The increase in crimes of identiy theft lead to the drafting of the Identity Theft and Assumption Deterrence Act.[3] In 1998, The Federal Trade Commission appeared before the Subcommittee on Technology, Terrorism and Government Information of the Committee of the Judiciary, United States Senate.[4] The FTC highlighted the concerns of consumers for financial crimes exploiting their credit worthiness to commit loan fraud, mortgage fraud, lines-of-credit fraud, credit card fraud, commodities and services frauds. The Identity Theft and Assumption Deterrence Act (2003)[ITADA] amended the U.S. Code, s. 1028 – “Fraud related to activity in connection with identification documents, authentication features, and information”. The Code now makes possession of any “means of identification” to “knowingly transfer, possess, or use without lawful authority” a federal crime, alongside unlawful possession of identification documents.
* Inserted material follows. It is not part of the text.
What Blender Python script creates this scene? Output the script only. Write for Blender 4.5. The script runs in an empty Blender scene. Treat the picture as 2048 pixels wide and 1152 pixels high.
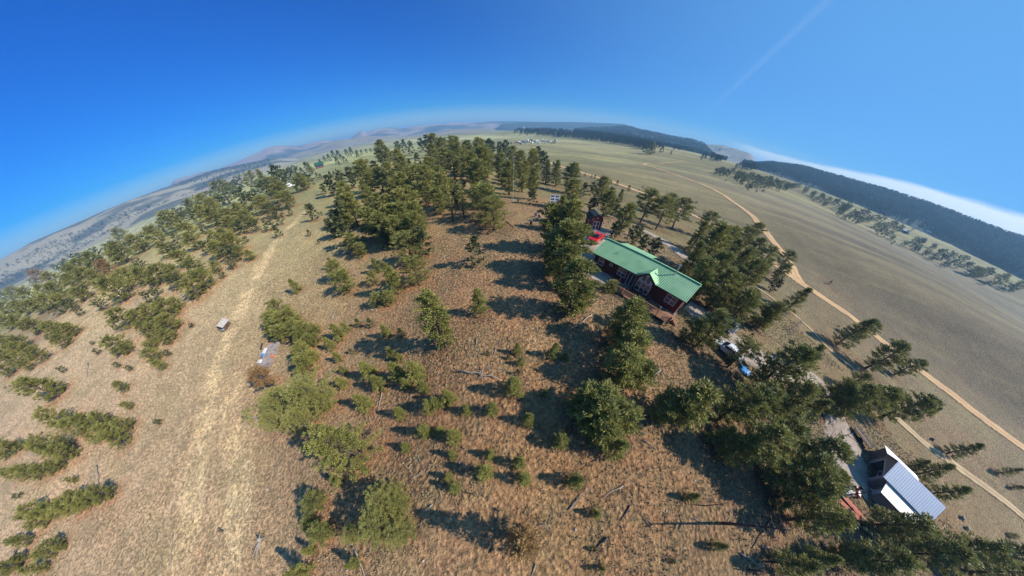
import bpy, math, random
import numpy as np
from mathutils import Matrix, Vector

# ------------------------------------------------------------------ camera, sky, sun, exposure
R = math.radians
SC = bpy.context.scene
COL = SC.collection
CAM_Z = 20.0
LF, LD, PITCH, CX, CY = 414.0, 0.45, R(57), 1010.0, 760.0      # measured lens of the photograph, in pixels of 2048x1152
cd = bpy.data.cameras.new('camera'); cam = bpy.data.objects.new('camera', cd); COL.objects.link(cam); SC.camera = cam
cd.type = 'PANO'; cd.panorama_type = 'FISHEYE_LENS_POLYNOMIAL'
cd.sensor_width = 36.0; cd.fisheye_fov = R(250); cd.clip_end = 60000.0; cd.clip_start = 0.1
_r = np.linspace(0, 1400, 400); _rho = _r/(LF*(1+LD))
_t = np.arctan(_rho)+np.arcsin(np.clip(_rho*LD/np.sqrt(1+_rho**2), -1, 1))
_m = _r*36.0/2048
_k = np.linalg.lstsq(np.stack([_m, _m**2, _m**3, _m**4], 1), _t, rcond=None)[0]
cd.fisheye_polynomial_k0 = 0.0
for i in range(4): setattr(cd, 'fisheye_polynomial_k%d' % (i+1), -_k[i])
cd.shift_x = -(CX-1024)/2048; cd.shift_y = (CY-576)/1152
_f = Vector((0, math.cos(PITCH), -math.sin(PITCH))); _u = Vector((0, math.sin(PITCH), math.cos(PITCH))); _x = Vector((1, 0, 0))
cam.matrix_world = Matrix.Translation((0, 0, CAM_Z)) @ Matrix((_x, _u, -_f)).transposed().to_4x4()

SUN_AZ, SUN_EL = 101.0, 34.0          # azimuth clockwise from +Y
W = bpy.data.worlds.new('World'); SC.world = W; W.use_nodes = True
wn, wl = W.node_tree.nodes, W.node_tree.links
for n in list(wn): wn.remove(n)
wo = wn.new('ShaderNodeOutputWorld'); wb = wn.new('ShaderNodeBackground'); sky = wn.new('ShaderNodeTexSky')
sky.sky_type = 'NISHITA'; sky.sun_disc = False; sky.sun_elevation = R(SUN_EL); sky.sun_rotation = R(SUN_AZ)
sky.altitude = 2800; sky.air_density = 1.0; sky.dust_density = 0.15; sky.ozone_density = 4.5
SKY_STRENGTH = 0.085; SKY_SAT = 2.0; SKY_VAL = 1.2; SKY_GAM = .92
wb.inputs['Strength'].default_value = SKY_STRENGTH
# low bank of thin white cloud behind the wooded ridge
tc = wn.new('ShaderNodeTexCoord'); sep = wn.new('ShaderNodeSeparateXYZ'); wl.new(tc.outputs['Generated'], sep.inputs[0])
def wmath(op, a, b=None, c=None):
    n = wn.new('ShaderNodeMath'); n.operation = op
    for i, v in enumerate((a, b, c)):
        if v is None: continue
        if isinstance(v, (int, float)): n.inputs[i].default_value = v
        else: wl.new(v, n.inputs[i])
    return n.outputs[0]
def wramp(v, a, b, c=0.0, d=1.0):
    n = wn.new('ShaderNodeMapRange'); n.interpolation_type = 'SMOOTHSTEP'
    wl.new(v, n.inputs[0]); n.inputs[1].default_value = a; n.inputs[2].default_value = b; n.inputs[3].default_value = c; n.inputs[4].default_value = d
    return n.outputs[0]
mp = wn.new('ShaderNodeMapping'); mp.inputs['Scale'].default_value = (1.5, 1.5, 14); wl.new(tc.outputs['Generated'], mp.inputs[0])
nz = wn.new('ShaderNodeTexNoise'); nz.inputs['Scale'].default_value = 2.6; nz.inputs['Detail'].default_value = 6; wl.new(mp.outputs[0], nz.inputs[0])
az = wmath('ARCTAN2', sep.outputs[0], sep.outputs[1])
azr = wramp(az, R(44), R(80), .032, .078); top = wmath('MULTIPLY_ADD', nz.outputs[0], 0.022, azr)
e1 = wmath('SUBTRACT', top, sep.outputs[2]); m1 = wramp(e1, -0.001, 0.009)
m2 = wramp(az, R(38), R(46)); m3 = wmath('MULTIPLY', wmath('MULTIPLY', m1, m2), wramp(sep.outputs[2], -.06, -.04)); m4 = wmath('MULTIPLY', m3, 0.93)
mxs = wn.new('ShaderNodeMix'); mxs.data_type = 'RGBA'
hs_ = wn.new('ShaderNodeHueSaturation'); hs_.inputs['Saturation'].default_value = SKY_SAT; hs_.inputs['Value'].default_value = SKY_VAL; hs_.inputs['Hue'].default_value = .524
gm_ = wn.new('ShaderNodeGamma'); gm_.inputs['Gamma'].default_value = SKY_GAM; wl.new(sky.outputs[0], gm_.inputs['Color']); wl.new(gm_.outputs[0], hs_.inputs['Color'])
wl.new(m4, mxs.inputs[0]); # the sky pales towards the sun's side
dsn = wn.new('ShaderNodeVectorMath'); dsn.operation = 'DOT_PRODUCT'; wl.new(tc.outputs['Generated'], dsn.inputs[0]); dsn.inputs[1].default_value = (math.sin(R(SUN_AZ))*math.cos(R(SUN_EL)), math.cos(R(SUN_AZ))*math.cos(R(SUN_EL)), math.sin(R(SUN_EL)))
mxa = wn.new('ShaderNodeMix'); mxa.data_type = 'RGBA'; wl.new(wramp(dsn.outputs['Value'], -.3, .9, 0, .72), mxa.inputs[0]); wl.new(hs_.outputs[0], mxa.inputs[6]); mxa.inputs[7].default_value = (1.45, 4.2, 7.6, 1); wl.new(mxa.outputs[2], mxs.inputs[6]); mxs.inputs[7].default_value = (8.9, 9.6, 9.8, 1)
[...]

In the USA, until 2003, dealing with consumer crimes involving legally attributed personal identifiers was the jurisdictional responsibility of the local and state authorities. Identification documents are a different story, addressed in Title 18 > Part I > Chapter 47 s.1028 of the U.S. Code. The unlawful use of identification documents is historically a federal offence. In response to the consumer issue of “identity theft”, the U.S. Congress passed the Identity Theft and Assumption Deterrence Act (2003) amending Title 18 > Part I > Chapter 47, s. 1028 to include the unlawful use of a “means of identification” [s,1028 (d)(7)] making it a federal crime alongside identification documents. The title of s.1028 is, “Fraud related to activity in connection with identification documents, authentication features, and information”. The Act also provides the Federal Trade Commission with authority to track the number of incidents and the dollar value of losses. There figures relate mainly to consumer financial crimes and not the broader range of all identification-based crimes.[5] Punishments for the unlawful use of a “means of identification” were strengthened in s.1028a, allowing for a consecutive sentence under specific conditions of a felony violation defined in s. 1028c.

If used to commit another crime in the commission of identity theft in the United States (if charged federally) include:

* Class B Felony: 6-20 years in Jail and a fine up to $10,000
* Class C Felony: 2-8 years in Jail and a fine up to $10,000

If charges are brought by state or local law enforcement agencies, different penalties apply depending on the state.